[What you have to do]: Repeat exactly the lines from the start of the records below through the line that contains "return onD(px, py, (EYE", including both.

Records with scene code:
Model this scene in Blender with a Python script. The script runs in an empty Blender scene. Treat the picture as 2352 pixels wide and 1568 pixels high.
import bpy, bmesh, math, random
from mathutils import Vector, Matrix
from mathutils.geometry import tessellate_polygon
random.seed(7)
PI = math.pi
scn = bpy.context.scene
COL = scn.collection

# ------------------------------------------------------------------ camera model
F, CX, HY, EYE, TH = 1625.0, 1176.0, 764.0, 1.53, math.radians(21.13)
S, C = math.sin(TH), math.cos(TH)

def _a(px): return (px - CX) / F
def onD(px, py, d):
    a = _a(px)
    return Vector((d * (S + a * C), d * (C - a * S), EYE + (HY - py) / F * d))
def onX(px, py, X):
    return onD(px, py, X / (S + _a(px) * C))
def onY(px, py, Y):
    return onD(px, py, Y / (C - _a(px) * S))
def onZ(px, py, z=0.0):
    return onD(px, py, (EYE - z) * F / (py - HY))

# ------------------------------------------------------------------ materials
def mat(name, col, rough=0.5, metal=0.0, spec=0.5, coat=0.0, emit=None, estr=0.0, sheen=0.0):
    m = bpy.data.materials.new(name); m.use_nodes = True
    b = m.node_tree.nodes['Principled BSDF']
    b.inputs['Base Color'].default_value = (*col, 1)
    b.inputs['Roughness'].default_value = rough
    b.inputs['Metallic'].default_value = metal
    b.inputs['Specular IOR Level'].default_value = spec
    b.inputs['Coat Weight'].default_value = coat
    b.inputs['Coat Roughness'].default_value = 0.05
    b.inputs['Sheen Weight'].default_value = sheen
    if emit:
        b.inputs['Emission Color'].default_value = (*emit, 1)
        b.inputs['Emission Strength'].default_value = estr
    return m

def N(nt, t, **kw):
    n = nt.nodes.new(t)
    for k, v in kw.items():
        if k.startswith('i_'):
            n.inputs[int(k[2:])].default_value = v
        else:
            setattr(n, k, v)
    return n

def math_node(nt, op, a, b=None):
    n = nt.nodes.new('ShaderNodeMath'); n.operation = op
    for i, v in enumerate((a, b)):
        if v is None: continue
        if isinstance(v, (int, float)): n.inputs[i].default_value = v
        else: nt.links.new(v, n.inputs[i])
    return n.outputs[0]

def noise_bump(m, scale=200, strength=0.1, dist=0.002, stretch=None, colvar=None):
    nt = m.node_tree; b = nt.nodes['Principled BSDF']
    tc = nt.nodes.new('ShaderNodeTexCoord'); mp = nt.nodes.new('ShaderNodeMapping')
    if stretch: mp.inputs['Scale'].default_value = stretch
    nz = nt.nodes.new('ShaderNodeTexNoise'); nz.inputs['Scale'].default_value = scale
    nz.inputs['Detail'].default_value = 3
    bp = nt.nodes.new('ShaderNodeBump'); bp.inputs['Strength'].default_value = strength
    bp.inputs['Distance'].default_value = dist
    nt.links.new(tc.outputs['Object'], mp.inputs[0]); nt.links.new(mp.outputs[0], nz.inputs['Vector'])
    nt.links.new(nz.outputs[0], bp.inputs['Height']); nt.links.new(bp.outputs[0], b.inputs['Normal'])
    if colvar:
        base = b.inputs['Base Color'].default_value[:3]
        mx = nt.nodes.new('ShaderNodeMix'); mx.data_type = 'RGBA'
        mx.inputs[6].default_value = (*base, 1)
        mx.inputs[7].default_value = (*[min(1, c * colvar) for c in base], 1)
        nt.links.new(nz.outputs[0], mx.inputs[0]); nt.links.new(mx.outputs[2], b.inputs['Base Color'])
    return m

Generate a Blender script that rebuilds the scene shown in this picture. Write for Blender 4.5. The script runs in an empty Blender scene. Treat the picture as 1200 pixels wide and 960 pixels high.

[Solution for this task]:
Model this scene in Blender with a Python script. The script runs in an empty Blender scene. Treat the picture as 2352 pixels wide and 1568 pixels high.
import bpy, bmesh, math, random
from mathutils import Vector, Matrix
from mathutils.geometry import tessellate_polygon
random.seed(7)
PI = math.pi
scn = bpy.context.scene
COL = scn.collection

# ------------------------------------------------------------------ camera model
F, CX, HY, EYE, TH = 1625.0, 1176.0, 764.0, 1.53, math.radians(21.13)
S, C = math.sin(TH), math.cos(TH)

def _a(px): return (px - CX) / F
def onD(px, py, d):
    a = _a(px)
    return Vector((d * (S + a * C), d * (C - a * S), EYE + (HY - py) / F * d))
def onX(px, py, X):
    return onD(px, py, X / (S + _a(px) * C))
def onY(px, py, Y):
    return onD(px, py, Y / (C - _a(px) * S))
def onZ(px, py, z=0.0):
    return onD(px, py, (EYE - z) * F / (py - HY))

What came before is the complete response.